- Short exercise -
Exactly retype the lines of the material from its first line to the line with "SC.camera = cam", including both.

- Provided material -
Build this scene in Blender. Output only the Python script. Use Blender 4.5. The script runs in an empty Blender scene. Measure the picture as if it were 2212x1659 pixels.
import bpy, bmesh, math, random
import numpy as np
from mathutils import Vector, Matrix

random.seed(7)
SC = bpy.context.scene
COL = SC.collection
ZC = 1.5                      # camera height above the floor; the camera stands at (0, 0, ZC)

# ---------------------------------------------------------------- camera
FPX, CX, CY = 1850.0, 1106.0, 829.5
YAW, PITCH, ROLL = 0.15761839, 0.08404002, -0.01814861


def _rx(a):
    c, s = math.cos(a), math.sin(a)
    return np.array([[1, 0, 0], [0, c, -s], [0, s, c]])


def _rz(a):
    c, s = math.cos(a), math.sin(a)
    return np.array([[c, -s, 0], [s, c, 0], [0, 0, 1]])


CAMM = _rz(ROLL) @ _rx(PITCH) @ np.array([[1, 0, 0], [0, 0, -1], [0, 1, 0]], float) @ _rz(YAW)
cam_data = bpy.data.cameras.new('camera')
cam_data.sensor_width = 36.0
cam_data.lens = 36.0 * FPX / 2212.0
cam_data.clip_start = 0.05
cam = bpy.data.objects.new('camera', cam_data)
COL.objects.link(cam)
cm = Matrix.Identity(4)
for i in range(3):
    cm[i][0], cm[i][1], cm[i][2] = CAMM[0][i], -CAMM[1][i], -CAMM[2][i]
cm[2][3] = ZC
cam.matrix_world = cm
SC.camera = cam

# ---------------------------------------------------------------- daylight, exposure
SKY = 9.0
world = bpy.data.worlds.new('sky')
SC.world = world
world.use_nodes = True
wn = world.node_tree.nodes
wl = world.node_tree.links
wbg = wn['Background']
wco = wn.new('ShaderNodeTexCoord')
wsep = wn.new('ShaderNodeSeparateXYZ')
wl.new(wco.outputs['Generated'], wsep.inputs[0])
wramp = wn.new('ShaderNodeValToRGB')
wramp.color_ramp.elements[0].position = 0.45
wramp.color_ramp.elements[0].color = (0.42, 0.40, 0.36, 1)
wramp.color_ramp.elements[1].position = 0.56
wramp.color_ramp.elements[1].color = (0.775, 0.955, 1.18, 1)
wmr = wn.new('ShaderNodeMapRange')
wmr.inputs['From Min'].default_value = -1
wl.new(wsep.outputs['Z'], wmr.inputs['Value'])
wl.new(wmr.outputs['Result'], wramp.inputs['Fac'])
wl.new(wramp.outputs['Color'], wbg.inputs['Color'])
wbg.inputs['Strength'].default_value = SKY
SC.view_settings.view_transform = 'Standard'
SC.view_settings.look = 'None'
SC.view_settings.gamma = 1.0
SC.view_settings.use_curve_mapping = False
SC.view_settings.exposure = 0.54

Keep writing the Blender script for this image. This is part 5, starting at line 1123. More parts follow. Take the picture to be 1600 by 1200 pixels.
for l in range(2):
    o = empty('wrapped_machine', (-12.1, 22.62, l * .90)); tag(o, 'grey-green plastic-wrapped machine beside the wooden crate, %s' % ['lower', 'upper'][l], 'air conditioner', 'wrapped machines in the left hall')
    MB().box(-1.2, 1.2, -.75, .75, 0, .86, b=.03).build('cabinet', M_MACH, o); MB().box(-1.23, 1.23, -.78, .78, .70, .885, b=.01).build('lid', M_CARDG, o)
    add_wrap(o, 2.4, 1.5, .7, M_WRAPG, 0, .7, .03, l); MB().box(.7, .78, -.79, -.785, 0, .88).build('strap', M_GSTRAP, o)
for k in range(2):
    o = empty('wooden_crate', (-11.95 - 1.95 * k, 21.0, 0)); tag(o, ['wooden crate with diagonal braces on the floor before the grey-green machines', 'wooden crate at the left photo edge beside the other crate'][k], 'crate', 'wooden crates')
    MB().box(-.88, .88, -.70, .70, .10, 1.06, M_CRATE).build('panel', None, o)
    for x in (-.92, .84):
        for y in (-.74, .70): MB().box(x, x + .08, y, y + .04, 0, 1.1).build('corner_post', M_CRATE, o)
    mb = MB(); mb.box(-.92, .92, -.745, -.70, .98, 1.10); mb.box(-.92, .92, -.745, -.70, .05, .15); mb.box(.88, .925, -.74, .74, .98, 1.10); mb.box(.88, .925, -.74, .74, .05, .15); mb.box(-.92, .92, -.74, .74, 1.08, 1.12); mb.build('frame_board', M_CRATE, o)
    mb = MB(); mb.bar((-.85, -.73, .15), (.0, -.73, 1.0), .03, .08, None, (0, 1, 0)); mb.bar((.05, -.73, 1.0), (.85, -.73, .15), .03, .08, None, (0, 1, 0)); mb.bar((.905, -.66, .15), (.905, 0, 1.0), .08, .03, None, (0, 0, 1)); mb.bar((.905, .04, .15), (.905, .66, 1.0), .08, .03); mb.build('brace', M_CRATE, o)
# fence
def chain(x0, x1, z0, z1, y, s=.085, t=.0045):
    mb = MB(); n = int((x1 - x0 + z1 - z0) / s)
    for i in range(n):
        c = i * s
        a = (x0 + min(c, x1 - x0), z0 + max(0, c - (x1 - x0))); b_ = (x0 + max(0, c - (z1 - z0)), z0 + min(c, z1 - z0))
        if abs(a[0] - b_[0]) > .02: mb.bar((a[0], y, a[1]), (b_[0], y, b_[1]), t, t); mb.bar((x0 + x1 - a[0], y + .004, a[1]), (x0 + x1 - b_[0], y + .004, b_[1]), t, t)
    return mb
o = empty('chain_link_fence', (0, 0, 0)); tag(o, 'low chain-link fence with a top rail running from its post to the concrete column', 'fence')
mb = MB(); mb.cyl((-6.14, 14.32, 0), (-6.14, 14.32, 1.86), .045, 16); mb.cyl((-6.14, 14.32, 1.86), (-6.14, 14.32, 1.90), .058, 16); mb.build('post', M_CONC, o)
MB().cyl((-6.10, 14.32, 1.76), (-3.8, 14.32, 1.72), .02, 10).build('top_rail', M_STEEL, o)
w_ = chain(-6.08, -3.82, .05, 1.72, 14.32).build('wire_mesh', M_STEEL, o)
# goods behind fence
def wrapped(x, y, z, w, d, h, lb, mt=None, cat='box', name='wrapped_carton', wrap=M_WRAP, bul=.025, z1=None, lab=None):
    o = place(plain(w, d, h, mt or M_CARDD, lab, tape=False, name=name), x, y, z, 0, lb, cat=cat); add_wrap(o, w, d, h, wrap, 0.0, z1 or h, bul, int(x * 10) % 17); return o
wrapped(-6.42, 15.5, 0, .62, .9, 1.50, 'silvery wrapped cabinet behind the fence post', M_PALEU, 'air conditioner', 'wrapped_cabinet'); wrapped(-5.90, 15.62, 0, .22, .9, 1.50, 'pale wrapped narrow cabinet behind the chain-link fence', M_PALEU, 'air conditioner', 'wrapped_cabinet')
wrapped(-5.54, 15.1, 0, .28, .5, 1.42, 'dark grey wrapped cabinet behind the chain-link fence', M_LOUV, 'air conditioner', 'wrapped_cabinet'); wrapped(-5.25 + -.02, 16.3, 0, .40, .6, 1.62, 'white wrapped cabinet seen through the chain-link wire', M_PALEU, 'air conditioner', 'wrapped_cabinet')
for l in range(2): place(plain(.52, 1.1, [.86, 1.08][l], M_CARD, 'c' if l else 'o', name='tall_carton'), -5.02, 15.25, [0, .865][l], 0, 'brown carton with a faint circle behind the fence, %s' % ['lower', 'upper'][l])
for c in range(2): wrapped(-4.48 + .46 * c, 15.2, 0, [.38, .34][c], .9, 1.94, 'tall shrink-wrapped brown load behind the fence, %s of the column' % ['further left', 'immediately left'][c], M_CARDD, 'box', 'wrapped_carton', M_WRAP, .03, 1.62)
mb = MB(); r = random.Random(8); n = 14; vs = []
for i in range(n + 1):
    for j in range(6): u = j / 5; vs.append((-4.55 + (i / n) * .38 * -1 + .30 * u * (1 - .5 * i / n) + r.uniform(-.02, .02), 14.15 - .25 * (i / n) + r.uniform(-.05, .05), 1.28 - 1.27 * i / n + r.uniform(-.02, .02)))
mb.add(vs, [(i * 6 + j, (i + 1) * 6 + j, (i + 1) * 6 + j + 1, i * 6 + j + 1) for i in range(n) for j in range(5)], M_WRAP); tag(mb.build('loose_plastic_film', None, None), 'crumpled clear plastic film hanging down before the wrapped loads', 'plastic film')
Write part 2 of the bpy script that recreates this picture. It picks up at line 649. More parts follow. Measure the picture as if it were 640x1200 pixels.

- Written response -
Build this scene in Blender. Output only the Python script. Use Blender 4.5. The script runs in an empty Blender scene. Measure the picture as if it were 2212x1659 pixels.
import bpy, bmesh, math, random
import numpy as np
from mathutils import Vector, Matrix

random.seed(7)
SC = bpy.context.scene
COL = SC.collection
ZC = 1.5                      # camera height above the floor; the camera stands at (0, 0, ZC)

# ---------------------------------------------------------------- camera
FPX, CX, CY = 1850.0, 1106.0, 829.5
YAW, PITCH, ROLL = 0.15761839, 0.08404002, -0.01814861


def _rx(a):
    c, s = math.cos(a), math.sin(a)
    return np.array([[1, 0, 0], [0, c, -s], [0, s, c]])


def _rz(a):
    c, s = math.cos(a), math.sin(a)
    return np.array([[c, -s, 0], [s, c, 0], [0, 0, 1]])


CAMM = _rz(ROLL) @ _rx(PITCH) @ np.array([[1, 0, 0], [0, 0, -1], [0, 1, 0]], float) @ _rz(YAW)
cam_data = bpy.data.cameras.new('camera')
cam_data.sensor_width = 36.0
cam_data.lens = 36.0 * FPX / 2212.0
cam_data.clip_start = 0.05
cam = bpy.data.objects.new('camera', cam_data)
COL.objects.link(cam)
cm = Matrix.Identity(4)
for i in range(3):
    cm[i][0], cm[i][1], cm[i][2] = CAMM[0][i], -CAMM[1][i], -CAMM[2][i]
cm[2][3] = ZC
cam.matrix_world = cm
SC.camera = cam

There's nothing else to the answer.